Encouragement for a Mighty Man of Valor

Now that the Lord shrank Gideon’s army to 300 men, the Lord was kind enough to encourage Gideon. He asked him to go down to the camp of the Midianites and hear a dream.

‘That same night the Lord said to him, “Arise, go down against the camp, for I have given it into your hand. But if you are afraid to go down, go down to the camp with Purah your servant. And you shall hear what they say, and afterward your hands shall be strengthened to go down against the camp.” Then he went down with Purah his servant to the outposts of the armed men who were in the camp. ‘

Judges 7:9-11

Gideon worshiped in the middle of the camp of the Midianites and didn’t wait. God’s encouragement led Gideon to worhip right away.

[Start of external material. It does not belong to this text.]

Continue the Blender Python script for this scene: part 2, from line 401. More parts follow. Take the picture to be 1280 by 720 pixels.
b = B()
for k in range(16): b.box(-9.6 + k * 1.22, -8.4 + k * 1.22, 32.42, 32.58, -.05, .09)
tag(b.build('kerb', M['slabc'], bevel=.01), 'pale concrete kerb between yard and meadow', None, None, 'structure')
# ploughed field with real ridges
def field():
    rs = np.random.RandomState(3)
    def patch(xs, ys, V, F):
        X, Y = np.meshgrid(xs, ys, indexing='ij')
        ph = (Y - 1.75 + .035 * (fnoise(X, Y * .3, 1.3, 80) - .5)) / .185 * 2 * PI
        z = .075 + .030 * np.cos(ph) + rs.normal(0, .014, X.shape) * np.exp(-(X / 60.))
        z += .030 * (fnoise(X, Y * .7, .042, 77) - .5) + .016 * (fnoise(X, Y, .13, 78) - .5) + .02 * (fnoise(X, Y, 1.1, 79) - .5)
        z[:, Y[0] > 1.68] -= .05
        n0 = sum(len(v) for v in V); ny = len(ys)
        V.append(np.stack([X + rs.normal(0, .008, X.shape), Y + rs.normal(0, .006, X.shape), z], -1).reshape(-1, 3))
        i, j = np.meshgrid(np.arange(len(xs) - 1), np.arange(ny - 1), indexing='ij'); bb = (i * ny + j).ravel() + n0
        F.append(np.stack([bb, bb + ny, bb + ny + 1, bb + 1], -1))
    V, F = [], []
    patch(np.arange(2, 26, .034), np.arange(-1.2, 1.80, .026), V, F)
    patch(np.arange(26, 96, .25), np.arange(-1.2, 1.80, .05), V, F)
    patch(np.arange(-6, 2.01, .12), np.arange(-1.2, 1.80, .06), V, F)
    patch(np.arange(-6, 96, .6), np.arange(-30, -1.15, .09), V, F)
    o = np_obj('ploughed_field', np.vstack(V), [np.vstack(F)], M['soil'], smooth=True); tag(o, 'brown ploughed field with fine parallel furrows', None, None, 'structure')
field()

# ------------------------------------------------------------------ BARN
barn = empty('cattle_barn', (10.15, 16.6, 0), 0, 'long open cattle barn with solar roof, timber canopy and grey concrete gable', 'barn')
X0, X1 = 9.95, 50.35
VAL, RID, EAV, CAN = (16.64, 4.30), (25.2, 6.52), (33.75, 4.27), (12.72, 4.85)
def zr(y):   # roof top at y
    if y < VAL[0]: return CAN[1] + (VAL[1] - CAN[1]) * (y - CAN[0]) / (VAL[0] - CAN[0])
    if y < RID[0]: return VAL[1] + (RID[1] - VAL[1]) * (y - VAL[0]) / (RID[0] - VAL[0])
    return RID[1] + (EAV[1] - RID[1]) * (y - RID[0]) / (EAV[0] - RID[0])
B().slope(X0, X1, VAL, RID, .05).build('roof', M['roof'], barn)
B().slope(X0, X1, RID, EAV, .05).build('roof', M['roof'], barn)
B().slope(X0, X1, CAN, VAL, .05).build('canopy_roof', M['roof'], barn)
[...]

‘As soon as Gideon heard the telling of the dream and its interpretation, he worshiped. And he returned to the camp of Israel and said, “Arise, for the Lord has given the host of Midian into your hand.” ‘

Judges 7:15

The Lord Defeats Midian

This is a battle that went into the history books of Israel. They would tell it to their kids side by side with the story of the redemption from Egypt.

‘So Gideon and the hundred men who were with him came to the outskirts of the camp at the beginning of the middle watch, when they had just set the watch. And they blew the trumpets and smashed the jars that were in their hands. Then the three companies blew the trumpets and broke the jars. They held in their left hands the torches, and in their right hands the trumpets to blow. And they cried out, “A sword for the Lord and for Gideon!” Every man stood in his place around the camp, and all the army ran. They cried out and fled. When they blew the 300 trumpets, the Lord set every man’s sword against his comrade and against all the army. And the army fled as far as Beth-shittah toward Zererah, as far as the border of Abel-meholah, by Tabbath. ‘

Judges 7:19-22

Final Thoughts

The Lord saw a mighty man of valor in a young man that didn’t think much of himself. Gideon was not a perfect man and made some bad mistakes later on, but he made into the great hall of faith in (Hebrews 11:32). The Lord is not bound by space or time. He sees our entire life from beginning to end. For those who put their trust in Jesus, God now sees them as righteous as His own Son! What a wonderful thought to know how God views us.

How do you view yourself? And how do you think God views you?